CHARLESTON, W.Va. — A year after the derecho dealt a crushing blow to West Virginia, power company leaders say they are better prepared.
The storm struck June 29, 2012, not long after staff meteorologists with American Electric Power issued an advisory the Huntington/Charleston area could be in for damaging storms. Twenty-four hours later the company was dealing with 600,000 outages.
“We serve about a million customers and nearly 60 percent of our customers were interrupted,” said Phil Wright, vice president of distribution operations for Appalachian Power.
Wright said the storm taught a lot of valuable lessons. The review of the response to the derecho led to many changes in company procedure for dealing with a massive outage and weather event. The first is prioritizing repairs.
Typically the company expects damage to its distribution system, but the derecho collected that and caused major damage to transmission equipment which isn’t typical.
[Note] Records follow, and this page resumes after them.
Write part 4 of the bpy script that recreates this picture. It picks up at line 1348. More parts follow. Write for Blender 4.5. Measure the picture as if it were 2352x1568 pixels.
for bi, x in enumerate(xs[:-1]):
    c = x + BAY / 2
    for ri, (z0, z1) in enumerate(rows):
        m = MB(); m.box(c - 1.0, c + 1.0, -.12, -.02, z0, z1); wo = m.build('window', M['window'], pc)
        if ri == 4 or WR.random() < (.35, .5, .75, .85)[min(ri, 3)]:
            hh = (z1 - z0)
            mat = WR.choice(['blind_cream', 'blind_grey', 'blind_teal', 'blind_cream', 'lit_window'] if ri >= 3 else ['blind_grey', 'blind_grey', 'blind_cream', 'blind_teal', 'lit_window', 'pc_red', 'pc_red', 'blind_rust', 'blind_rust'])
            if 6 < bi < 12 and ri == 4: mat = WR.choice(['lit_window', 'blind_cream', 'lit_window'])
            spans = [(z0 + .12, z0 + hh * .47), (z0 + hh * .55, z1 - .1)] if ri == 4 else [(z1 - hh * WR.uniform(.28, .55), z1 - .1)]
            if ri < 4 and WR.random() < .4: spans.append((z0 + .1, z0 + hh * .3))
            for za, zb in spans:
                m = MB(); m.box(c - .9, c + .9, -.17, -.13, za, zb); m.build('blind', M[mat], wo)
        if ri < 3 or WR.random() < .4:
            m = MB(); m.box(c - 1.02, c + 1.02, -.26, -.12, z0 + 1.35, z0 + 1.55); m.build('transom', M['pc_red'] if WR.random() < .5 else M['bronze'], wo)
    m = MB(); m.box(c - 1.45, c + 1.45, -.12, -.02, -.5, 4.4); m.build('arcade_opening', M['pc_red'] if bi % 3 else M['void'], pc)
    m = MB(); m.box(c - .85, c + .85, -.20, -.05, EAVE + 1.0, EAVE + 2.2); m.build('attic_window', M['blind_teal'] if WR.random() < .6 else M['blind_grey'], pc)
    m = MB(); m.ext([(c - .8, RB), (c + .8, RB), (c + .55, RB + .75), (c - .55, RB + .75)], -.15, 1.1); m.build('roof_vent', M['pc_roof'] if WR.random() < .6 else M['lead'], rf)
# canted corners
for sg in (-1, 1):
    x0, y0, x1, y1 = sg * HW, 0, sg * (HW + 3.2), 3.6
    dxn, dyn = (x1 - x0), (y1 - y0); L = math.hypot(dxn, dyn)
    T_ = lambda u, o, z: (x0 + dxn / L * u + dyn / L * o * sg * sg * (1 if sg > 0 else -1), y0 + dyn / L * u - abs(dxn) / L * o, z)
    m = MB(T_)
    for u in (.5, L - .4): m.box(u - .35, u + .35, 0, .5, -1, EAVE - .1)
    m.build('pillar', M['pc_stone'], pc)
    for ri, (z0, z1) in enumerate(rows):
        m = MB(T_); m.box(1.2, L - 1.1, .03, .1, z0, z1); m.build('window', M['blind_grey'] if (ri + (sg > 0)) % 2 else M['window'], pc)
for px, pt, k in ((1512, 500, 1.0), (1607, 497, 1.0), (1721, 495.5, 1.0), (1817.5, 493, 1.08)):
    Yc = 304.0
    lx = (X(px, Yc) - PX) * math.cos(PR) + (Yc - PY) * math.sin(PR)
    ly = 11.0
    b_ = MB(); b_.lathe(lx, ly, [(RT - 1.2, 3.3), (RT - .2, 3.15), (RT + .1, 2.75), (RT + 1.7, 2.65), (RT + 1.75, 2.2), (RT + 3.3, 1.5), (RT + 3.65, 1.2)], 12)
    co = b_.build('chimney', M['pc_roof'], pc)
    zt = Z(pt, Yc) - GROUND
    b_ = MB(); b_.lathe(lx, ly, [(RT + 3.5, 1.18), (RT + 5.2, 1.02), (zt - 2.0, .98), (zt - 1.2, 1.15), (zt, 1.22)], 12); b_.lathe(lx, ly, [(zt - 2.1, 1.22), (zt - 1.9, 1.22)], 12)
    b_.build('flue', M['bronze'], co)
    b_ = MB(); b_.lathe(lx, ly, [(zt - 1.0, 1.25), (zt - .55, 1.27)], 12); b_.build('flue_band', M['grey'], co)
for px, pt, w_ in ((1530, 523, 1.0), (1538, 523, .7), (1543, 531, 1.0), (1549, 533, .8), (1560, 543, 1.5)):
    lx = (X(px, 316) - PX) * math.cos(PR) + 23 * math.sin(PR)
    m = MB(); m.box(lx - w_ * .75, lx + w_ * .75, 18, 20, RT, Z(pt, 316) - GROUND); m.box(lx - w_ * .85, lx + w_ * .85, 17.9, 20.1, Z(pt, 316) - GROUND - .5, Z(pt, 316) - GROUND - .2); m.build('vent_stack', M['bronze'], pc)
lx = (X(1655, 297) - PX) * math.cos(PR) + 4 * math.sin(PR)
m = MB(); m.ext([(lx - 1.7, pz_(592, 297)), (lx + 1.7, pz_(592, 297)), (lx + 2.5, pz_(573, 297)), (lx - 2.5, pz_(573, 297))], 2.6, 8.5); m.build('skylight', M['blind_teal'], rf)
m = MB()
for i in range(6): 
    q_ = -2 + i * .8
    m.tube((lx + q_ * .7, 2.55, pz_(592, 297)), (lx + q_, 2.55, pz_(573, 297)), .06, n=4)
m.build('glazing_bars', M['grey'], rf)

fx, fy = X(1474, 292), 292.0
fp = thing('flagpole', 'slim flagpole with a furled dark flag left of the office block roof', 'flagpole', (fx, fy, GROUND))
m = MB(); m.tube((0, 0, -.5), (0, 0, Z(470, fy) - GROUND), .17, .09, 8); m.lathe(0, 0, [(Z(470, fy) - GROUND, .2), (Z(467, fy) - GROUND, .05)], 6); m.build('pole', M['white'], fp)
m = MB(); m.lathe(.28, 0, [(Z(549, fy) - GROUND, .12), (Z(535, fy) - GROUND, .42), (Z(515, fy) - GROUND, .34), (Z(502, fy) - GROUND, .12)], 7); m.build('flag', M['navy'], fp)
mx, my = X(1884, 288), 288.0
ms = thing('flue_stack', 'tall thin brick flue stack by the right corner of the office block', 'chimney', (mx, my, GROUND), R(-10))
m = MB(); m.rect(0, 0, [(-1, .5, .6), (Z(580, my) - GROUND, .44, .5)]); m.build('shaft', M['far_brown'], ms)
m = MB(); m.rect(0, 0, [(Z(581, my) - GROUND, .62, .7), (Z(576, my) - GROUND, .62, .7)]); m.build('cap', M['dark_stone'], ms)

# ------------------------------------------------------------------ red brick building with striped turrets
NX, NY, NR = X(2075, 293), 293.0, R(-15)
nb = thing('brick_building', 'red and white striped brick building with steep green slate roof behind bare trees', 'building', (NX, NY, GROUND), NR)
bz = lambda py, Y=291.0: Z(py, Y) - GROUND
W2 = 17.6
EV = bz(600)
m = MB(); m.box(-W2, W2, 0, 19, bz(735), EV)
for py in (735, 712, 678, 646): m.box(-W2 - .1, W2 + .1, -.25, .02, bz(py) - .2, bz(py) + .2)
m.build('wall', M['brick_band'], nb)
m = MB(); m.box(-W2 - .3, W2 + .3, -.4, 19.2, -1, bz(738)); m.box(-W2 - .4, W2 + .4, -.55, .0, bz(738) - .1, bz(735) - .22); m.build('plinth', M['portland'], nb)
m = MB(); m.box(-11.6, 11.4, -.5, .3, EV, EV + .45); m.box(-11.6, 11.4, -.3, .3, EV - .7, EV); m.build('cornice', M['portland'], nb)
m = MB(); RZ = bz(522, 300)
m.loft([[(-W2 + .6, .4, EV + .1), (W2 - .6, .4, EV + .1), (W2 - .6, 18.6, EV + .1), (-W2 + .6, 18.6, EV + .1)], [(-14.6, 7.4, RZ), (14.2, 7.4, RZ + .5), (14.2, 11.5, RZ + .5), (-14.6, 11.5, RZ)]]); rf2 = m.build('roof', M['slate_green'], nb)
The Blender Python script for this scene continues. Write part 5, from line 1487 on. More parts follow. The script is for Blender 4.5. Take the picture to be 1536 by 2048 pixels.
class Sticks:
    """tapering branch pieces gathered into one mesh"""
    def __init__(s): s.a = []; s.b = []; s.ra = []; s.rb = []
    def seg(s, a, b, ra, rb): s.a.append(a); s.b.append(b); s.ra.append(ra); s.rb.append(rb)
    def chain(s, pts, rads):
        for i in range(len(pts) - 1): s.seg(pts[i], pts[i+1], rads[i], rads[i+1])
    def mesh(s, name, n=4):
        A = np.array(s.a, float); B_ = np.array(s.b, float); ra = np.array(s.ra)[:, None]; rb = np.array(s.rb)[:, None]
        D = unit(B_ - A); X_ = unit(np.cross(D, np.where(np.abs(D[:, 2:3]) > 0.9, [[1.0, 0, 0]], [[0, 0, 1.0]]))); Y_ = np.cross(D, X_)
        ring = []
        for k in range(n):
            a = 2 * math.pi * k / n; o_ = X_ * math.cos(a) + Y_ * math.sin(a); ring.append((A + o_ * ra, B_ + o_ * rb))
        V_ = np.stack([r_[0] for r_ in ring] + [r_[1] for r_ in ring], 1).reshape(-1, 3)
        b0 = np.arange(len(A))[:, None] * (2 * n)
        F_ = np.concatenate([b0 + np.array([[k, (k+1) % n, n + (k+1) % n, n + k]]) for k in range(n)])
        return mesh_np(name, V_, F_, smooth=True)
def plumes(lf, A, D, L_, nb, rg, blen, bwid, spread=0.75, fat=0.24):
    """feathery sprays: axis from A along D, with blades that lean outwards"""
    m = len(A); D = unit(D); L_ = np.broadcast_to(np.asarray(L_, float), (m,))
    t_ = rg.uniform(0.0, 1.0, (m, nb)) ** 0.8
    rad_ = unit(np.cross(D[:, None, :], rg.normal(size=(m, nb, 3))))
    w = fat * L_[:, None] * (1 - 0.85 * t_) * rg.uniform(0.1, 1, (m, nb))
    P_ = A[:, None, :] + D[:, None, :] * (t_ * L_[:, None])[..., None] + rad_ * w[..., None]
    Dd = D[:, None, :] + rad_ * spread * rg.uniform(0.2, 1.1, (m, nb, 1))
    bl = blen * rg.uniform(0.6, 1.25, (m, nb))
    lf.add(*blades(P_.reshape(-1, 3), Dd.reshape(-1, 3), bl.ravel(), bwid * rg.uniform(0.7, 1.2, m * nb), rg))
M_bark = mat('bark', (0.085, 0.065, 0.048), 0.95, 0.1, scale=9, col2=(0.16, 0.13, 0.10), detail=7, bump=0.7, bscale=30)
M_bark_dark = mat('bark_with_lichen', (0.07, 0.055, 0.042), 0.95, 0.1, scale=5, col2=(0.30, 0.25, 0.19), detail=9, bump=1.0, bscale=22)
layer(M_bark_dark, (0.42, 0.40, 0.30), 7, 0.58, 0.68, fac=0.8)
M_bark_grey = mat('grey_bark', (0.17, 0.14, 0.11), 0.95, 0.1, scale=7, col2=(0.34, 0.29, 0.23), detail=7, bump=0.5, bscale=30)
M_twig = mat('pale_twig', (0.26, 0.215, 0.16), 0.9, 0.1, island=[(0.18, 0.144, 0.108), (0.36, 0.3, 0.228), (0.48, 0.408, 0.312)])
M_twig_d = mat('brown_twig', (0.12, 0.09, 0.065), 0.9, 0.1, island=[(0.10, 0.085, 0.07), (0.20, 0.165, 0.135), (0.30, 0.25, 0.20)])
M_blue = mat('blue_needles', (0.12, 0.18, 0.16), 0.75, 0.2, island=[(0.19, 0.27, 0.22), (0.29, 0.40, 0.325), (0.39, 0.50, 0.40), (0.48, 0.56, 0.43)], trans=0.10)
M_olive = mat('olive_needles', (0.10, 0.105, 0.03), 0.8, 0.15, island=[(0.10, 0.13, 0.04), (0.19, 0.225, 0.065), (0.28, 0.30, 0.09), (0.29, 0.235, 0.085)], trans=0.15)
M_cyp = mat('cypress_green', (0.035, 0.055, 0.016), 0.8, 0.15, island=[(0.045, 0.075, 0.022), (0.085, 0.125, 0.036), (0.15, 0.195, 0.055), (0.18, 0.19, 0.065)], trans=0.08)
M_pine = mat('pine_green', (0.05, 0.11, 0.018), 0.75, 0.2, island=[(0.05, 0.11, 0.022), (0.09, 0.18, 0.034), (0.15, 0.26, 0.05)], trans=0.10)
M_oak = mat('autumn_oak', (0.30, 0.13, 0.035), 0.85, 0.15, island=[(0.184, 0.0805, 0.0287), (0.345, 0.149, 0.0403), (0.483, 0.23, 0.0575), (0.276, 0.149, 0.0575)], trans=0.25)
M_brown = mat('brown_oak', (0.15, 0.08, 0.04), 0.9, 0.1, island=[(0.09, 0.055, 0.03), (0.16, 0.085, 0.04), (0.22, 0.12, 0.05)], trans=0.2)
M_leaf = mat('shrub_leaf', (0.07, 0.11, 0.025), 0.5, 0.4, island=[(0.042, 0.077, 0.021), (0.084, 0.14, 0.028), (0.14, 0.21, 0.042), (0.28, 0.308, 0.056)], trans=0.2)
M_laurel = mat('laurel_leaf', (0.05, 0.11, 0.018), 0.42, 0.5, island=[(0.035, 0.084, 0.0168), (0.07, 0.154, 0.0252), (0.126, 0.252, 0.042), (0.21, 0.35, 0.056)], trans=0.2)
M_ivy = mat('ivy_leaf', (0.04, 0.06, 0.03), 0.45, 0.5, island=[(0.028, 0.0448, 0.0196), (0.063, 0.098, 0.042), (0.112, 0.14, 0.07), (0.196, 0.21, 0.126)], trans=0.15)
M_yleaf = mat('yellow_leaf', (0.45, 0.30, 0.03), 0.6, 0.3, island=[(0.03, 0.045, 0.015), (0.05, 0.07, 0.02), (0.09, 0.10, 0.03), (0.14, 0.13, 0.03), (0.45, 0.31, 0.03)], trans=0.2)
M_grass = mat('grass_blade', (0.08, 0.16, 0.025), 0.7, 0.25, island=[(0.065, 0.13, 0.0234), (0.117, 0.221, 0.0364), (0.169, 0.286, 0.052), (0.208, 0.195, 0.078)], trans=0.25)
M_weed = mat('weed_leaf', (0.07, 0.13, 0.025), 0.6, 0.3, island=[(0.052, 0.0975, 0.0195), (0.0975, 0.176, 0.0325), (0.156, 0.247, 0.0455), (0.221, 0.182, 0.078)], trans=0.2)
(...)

“We had to find a way to prioritize and tie together the work being done on transmission to the work done on distribution,” he said Thursday on MetroNews Talkline. “We developed a system and the software to do that. It’s still in place and we continue to maintain it.”
Secondly, the storm posed a challenge in finding enough help to make repairs. Since the storm covered numerous states, AEP had to call crews from as far away as California, Texas, and other western states.
“Some of these crews we didn’t have experience with at all,” he said. “We now have developed a process where we pre-certify them.”
The company also learned it needed to do a better job of scheduling of those workers. The linemen were working 16-hour days and only getting eight hours off. The lack of sleep became unsafe at times. Wright said they immediately addressed the work schedule and now give more workers time to rest, improving safety amid the catastrophic repairs.
The final change also involved staffing in times of crisis. A number of AEP employees in non-traditional repair roles are now trained in an emergency to take on some duties which will aid in speeding along restoration. Those include some office personnel and power plant workers.
“We’ve trained them to some task that could be of some benefit,” Wright said.
Although the scope of the damage from the derecho is rare, the company believes the lessons learned in the difficult days that followed will improve future response to any measure of storm outage.